Application & Content
The ritual is the product now
How someone applies a fragrance has become as important as the fragrance itself. Consumers are filming their rituals — layering, stacking, spraying until the skin glistens — and those rituals are driving purchase decisions.
TikTok turned the application moment into content. Creators are building audiences not around what they wear but how they wear it — the sequence, the technique, the visual of fragrance catching light on skin. Searches linked to hair fragrance and multi-layer scent routines have surged 114 to 136%, and the practice now has a name: the scent stack. Pinterest named scent stacking one of its 2026 trend predictions — a signal that this has moved from niche fragrance behavior into mainstream beauty conversation, particularly among Gen Z and Millennials.
This isn't layering in the traditional perfumery sense. It's a full body ritual: scented body wash, oil, lotion, hair mist, then fragrance. Each product is a layer in a system. Consumers are building these systems themselves and sharing them as identity.

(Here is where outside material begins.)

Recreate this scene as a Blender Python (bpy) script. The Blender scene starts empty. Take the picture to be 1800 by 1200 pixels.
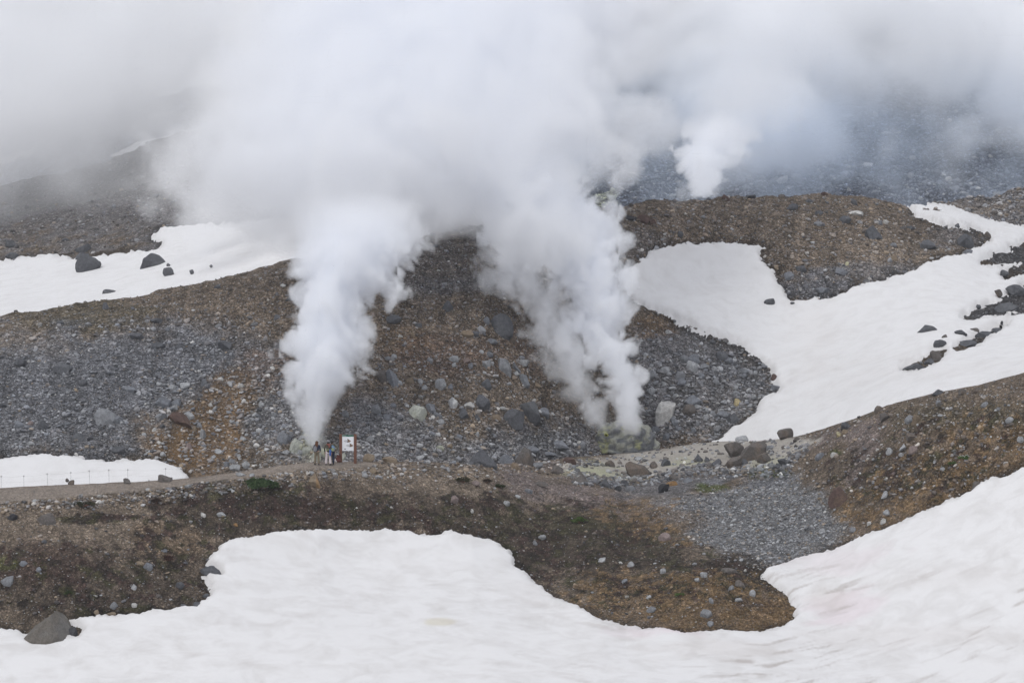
import bpy, bmesh, math, random
import numpy as np

sc = bpy.context.scene
COL = sc.collection
R = math.radians

# ------------------------------------------------------------------ camera, sky, sun, exposure
F = 900 / math.tan(R(10.0))            # focal length in photo pixels (1800 wide), horizon on row 450
VH = 450.0
cam = bpy.data.cameras.new('camera')
cam_ob = bpy.data.objects.new('camera', cam)
COL.objects.link(cam_ob)
cam.sensor_width = 36.0
cam.lens = 36.0 * F / 1800.0
cam.shift_y = -150.0 / 1800.0
cam.clip_start = 1.0
cam.clip_end = 5000.0
cam_ob.rotation_euler = (R(90), 0, 0)
sc.camera = cam_ob

SUN_EL, SUN_AZ = R(52), R(214)          # azimuth clockwise from +Y: high, from behind the camera, a little left
world = bpy.data.worlds.new('World')
sc.world = world
world.use_nodes = True
wn, wl = world.node_tree.nodes, world.node_tree.links
bg = wn['Background']
bg.inputs['Strength'].default_value = 0.1
sky = wn.new('ShaderNodeTexSky')
sky.sky_type = 'NISHITA'
sky.sun_disc = False
sky.sun_elevation = SUN_EL
sky.sun_rotation = SUN_AZ
hsv = wn.new('ShaderNodeHueSaturation')
hsv.inputs['Saturation'].default_value = 0.25
wl.new(sky.outputs['Color'], hsv.inputs['Color'])
# overcast: the cloud deck is brighter towards the zenith than at the horizon
tc = wn.new('ShaderNodeTexCoord')
sx = wn.new('ShaderNodeSeparateXYZ')
wl.new(tc.outputs['Generated'], sx.inputs[0])
mr = wn.new('ShaderNodeMapRange')
mr.inputs['From Min'].default_value = 0.0
mr.inputs['From Max'].default_value = 1.0
mr.inputs['To Min'].default_value = 8.8
mr.inputs['To Max'].default_value = 7.7
wl.new(sx.outputs['Z'], mr.inputs['Value'])
deck = wn.new('ShaderNodeVectorMath')
deck.operation = 'SCALE'
deck.inputs[0].default_value = (0.94, 0.968, 1.062)
wl.new(mr.outputs['Result'], deck.inputs['Scale'])
mix = wn.new('ShaderNodeMix')
mix.data_type = 'RGBA'
mix.inputs['Factor'].default_value = 0.88
wl.new(hsv.outputs['Color'], mix.inputs['A'])
wl.new(deck.outputs['Vector'], mix.inputs['B'])
wl.new(mix.outputs['Result'], bg.inputs['Color'])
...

"Fragrance is no longer just a finishing touch. It's a form of self-expression applied throughout the day rather than just before leaving the house."
Fragrance Week Report, March 2026For Founders
If your fragrance doesn't have an application story, you're leaving the most powerful content moment on the table. Think about what the ritual looks like. Does your formula perform differently on hair, on warm skin, on fabric? That answer is your first reel.